From the New York Post:
Families from around the globe have filed suit in Brooklyn federal court against several banks they say funded terrorism that killed their loved ones.The Palestinian Money Authority has just issued this statement:
Three separate lawsuits filed Tuesday and Wednesday claim Lebanon’s Blom Bank, the Palestine Investment Bank and the Bank of Palestine maintained accounts for various branches of Hamas and other terrorist organizations, and that those funds were then used to murder innocents.
Among more than 100 plaintiffs are Eugene Goldstein, whose son Howard Goldstein was killed by Hamas gunmen while driving through Israel to attend his own son’s wedding in June 2003.
Another plaintiff, New Jersey native Moses Strauss, was riding on a bus in Jerusalem in 2003 when a Hamas suicide bomber on board the bus set off his vest. Twenty-three people were killed.
The lawsuits, which accuse the banks of aiding and abetting a terrorist organization, are suing for unspecified damages.
The Governor of Palestine Monetary Authority has been aware of recently filed civil litigation in the United States against 3 banks operating in Palestine which are Cairo Amman Bank, Bank of Palestine and Palestine Investment Bank. The Governor expressed his confidence that the lawsuits do not have any factual or legal basis. The Governor noted that all banks operating in Palestine are safe and sound institutions that are cornerstones of the Palestinian economy. Further, the banks will continue to be committed to compliance with laws and international best practices to counter money laundering and terror financing.

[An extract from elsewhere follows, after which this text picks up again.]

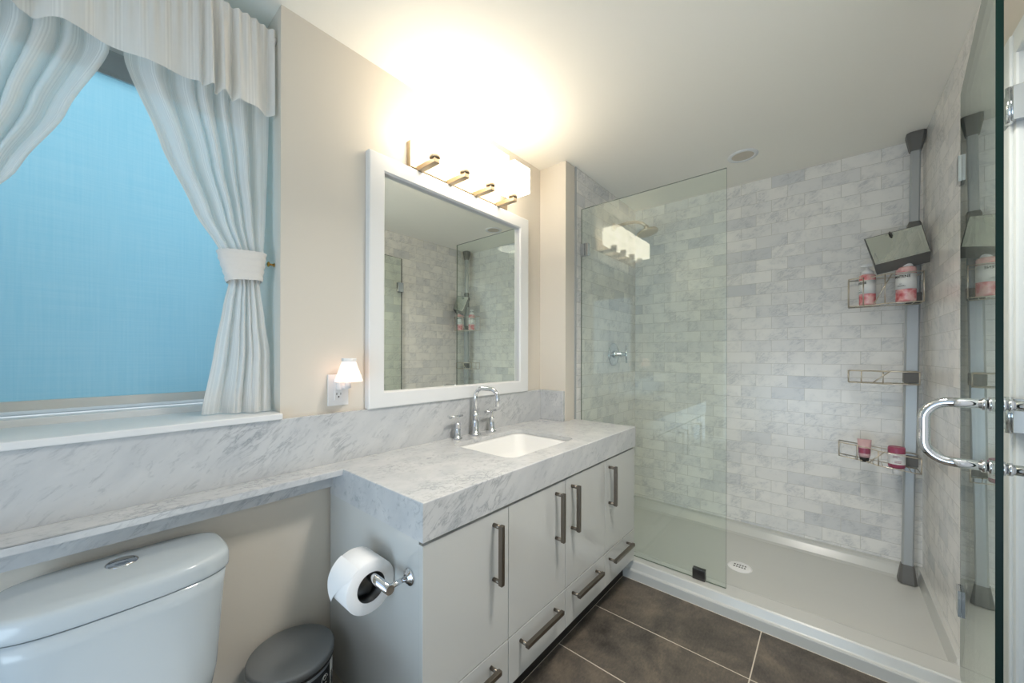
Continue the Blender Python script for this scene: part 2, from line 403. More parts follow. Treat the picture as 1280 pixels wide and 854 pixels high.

The Cairo Amman Bank annual report in 2015 discussed its efforts to fight money laundering and terrorist financing, but that department seems to have only been created after 2007 in response to the threat of lawsuits. The terror attacks that precipitated the lawsuits in the US all occurred beforehand.
The US General Accounting Office seems to have concluded in 2013 that the Cairo Amman Bank and Bank of Palestine both adhere to anti-money laundering rules, clearing the way for the US to provide funds to specific programs in the West Bank. Again, this was many years after the events mentioned in the lawsuit.
In 2004, Israeli forces seized over $6 million from terror-linked accounts in several banks in Ramallah, representing hundreds of accounts. Many of these were payments not for "martyrs" or prisoners but direct payments to terrorists who planned deadly attacks.
The senior security official said interrogations of arrested militants showed that an attack might bring its Palestinian planners a minimum of 3,000 to 5,000 shekels, or $673 to $1,122. He also said Israeli intelligence indicated that much of the seized money had come from Iran, funneled through the Lebanese guerrilla group Hezbollah.
Al Arabiya says that banks in Iran, Bank Saderat and Bank Saderat Iran, were sued as well for supporting Hezbollah terror attacks. It links to the same New York Post article, which at this time does not mention the Iranian banks.